Advertisement

Perspectives on history

Share
Special to The Times

The level of political debate found on television may hardly seem the stuff of artistic inspiration, but writer-director Corneliu Porumboiu could never shake an on-air contretemps he watched in his tiny hometown of Vaslui, in the eastern part of Romania, in 1999.

“The debate was if there was or was not a revolution there,” he recalls, referring to the momentous 1989 ousting of dictator Nicolae Ceausescu. Ten years later, three men on television argued over the exact nature of the tipping point: Did people hit the streets only after hearing the news from Bucharest? Or were they starting their own separate revolution?

But all too often callers who knew the debate participants lent a decidedly down-to-earth tint to the I-was-there bombast. Says Porumboiu, “A girl called in and said, ‘You drank all night in the bar’ [to one of the participants] and at first I was laughing when they got nervous, but then I had to stop the television.”

Advertisement

Now the 32-year-old Porumboiu has turned that incident into a wry, sharply observed and visually poetic comedy about memory and self-preservation called “12:08 East of Bucharest,” which won the Camera d’Or, the best first feature film award, at the 2006 Cannes Film Festival. “I was really interested in making a movie about each person’s point of view about history. It’s about transition.”

The film, which opened in L.A. on Friday, is divided in two: a deadpan look at the small lives of a puffed-up TV host (Ion Sapdaru), a booze-loving history teacher (Teo Corban) and a lonely but personable old man (Mircea Andreescu), and the 45-minute debate itself, in which petty jealousies, arguments and rose-colored remembrances converge with tartly affectionate humor. “My characters are normal but have failings,” says Porumboiu. “All of us at one point have to be a hero, you know?”

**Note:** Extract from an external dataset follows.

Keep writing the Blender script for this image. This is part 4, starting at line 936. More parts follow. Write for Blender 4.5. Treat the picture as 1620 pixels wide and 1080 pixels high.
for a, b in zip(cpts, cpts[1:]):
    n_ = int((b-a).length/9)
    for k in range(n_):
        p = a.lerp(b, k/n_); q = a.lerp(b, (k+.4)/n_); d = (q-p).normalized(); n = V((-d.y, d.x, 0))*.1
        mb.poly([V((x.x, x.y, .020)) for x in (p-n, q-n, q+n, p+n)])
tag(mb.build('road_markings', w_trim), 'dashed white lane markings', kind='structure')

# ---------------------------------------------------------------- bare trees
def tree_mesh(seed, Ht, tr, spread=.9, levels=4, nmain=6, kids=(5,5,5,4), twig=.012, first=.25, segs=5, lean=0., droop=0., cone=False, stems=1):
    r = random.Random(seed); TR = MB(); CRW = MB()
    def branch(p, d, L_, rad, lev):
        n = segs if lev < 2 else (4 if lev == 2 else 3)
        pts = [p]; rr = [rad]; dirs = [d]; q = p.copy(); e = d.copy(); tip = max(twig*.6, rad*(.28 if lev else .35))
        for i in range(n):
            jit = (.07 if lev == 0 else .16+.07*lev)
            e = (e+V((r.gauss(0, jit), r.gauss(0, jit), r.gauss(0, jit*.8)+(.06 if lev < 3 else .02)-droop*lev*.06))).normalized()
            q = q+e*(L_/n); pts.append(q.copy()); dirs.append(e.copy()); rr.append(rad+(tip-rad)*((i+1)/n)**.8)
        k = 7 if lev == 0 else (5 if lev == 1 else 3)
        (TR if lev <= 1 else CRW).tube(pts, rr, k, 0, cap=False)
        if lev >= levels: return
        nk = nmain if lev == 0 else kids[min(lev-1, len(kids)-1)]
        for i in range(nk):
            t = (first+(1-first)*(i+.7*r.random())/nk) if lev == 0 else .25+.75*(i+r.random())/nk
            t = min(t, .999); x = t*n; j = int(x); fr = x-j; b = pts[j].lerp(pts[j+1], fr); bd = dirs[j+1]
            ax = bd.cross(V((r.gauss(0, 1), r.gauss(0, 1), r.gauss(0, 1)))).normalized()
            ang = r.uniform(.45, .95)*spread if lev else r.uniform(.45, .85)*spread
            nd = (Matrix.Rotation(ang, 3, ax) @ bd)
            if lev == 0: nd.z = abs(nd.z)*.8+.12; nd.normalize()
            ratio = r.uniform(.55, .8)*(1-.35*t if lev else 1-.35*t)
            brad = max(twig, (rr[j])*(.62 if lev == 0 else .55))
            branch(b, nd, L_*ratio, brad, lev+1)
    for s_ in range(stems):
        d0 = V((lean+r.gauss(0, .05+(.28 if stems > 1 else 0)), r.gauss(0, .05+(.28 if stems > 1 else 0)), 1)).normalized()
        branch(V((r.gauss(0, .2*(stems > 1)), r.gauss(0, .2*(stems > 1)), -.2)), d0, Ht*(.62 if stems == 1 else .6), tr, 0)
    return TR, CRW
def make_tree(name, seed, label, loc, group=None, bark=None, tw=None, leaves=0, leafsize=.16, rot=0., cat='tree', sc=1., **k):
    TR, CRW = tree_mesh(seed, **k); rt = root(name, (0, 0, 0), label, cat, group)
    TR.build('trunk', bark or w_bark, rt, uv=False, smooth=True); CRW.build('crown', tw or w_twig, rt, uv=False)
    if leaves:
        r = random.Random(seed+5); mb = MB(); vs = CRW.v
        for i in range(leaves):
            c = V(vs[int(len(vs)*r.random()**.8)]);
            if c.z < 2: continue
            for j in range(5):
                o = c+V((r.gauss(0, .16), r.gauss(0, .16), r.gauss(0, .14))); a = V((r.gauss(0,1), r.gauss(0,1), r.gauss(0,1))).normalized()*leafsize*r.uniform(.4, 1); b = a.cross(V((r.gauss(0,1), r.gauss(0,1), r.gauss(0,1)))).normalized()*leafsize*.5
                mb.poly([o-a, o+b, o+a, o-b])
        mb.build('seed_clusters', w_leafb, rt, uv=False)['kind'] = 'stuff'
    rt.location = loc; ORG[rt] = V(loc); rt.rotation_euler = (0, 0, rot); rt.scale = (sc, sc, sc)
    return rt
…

Porumboiu’s Cannes win is one in a three-years-running stretch of awards for Romanians at the storied festival. (In 2005 it was Cristi Puiu’s grim healthcare comedy “The Death of Mr. Lazarescu” and this year Cristian Mungiu’s abortion story “4 Months, 3 Weeks and 2 Days.”) Called a Romanian new wave, it has focused the world’s attention on the minimalist, humanistic power of the cinema coming out of one of the European Union’s newest members. “What characterizes these movies is an incredibly delicate balance of nuance, humor and serious content,” says Rachel Rosen, programming director for the Los Angeles Film Festival, which put Romania in the spotlight for its 2007 lineup. “It’s about finding a way that isn’t bitter to look at very hard social realities.”

Porumboiu grew up, like a lot of satellite state children, on a steady diet of propaganda cinema. The son of a businessman and a schoolteacher, he assumed his best hope career-wise would be the local furniture factory but ran to the theater when he heard they would be showing their last American film. “After that,” he says, “you had North Korean movies where people tried to make corn and be good communists, and the bad guy was the weather.”

The revolution inspired him to continue learning about movies, discovering Chaplin, Fellini, Cassavetes and Italian Neo-Realism, and winding up at the National University of Drama and Film in Bucharest. A few short films later, Porumboiu had a “12:08” script ready to shoot and raised the money himself with the help of family. Now “Bucharest” is getting released in at least 25 countries, but in his own land he’s had to battle a perception -- helped in part by what the government’s National Center for Cinematography is willing to fund -- that homegrown films aren’t any good, even with the accolades heaped on his and his countrymen’s work.

“For years they made bad movies, so a few years ago I bought a ticket for a Romanian movie and the girl said to me, ‘It’s a Romanian movie, do you really want to buy it?’ ” says Porumboiu. “It’s a big problem. And all the old theaters are closing.”

Advertisement

Nevertheless, the global recognition of the refreshing intelligence, style and clear-eyed adultness of Romanian film is heartening to the director. “Cristi and me and other young directors, we make our films with passion, and they have a point of view, so it’s a good period, you know? You have something to say and you need to say it through cinema. It’s not Nouvelle Vague, but I think it’s a sort of neo-realism.”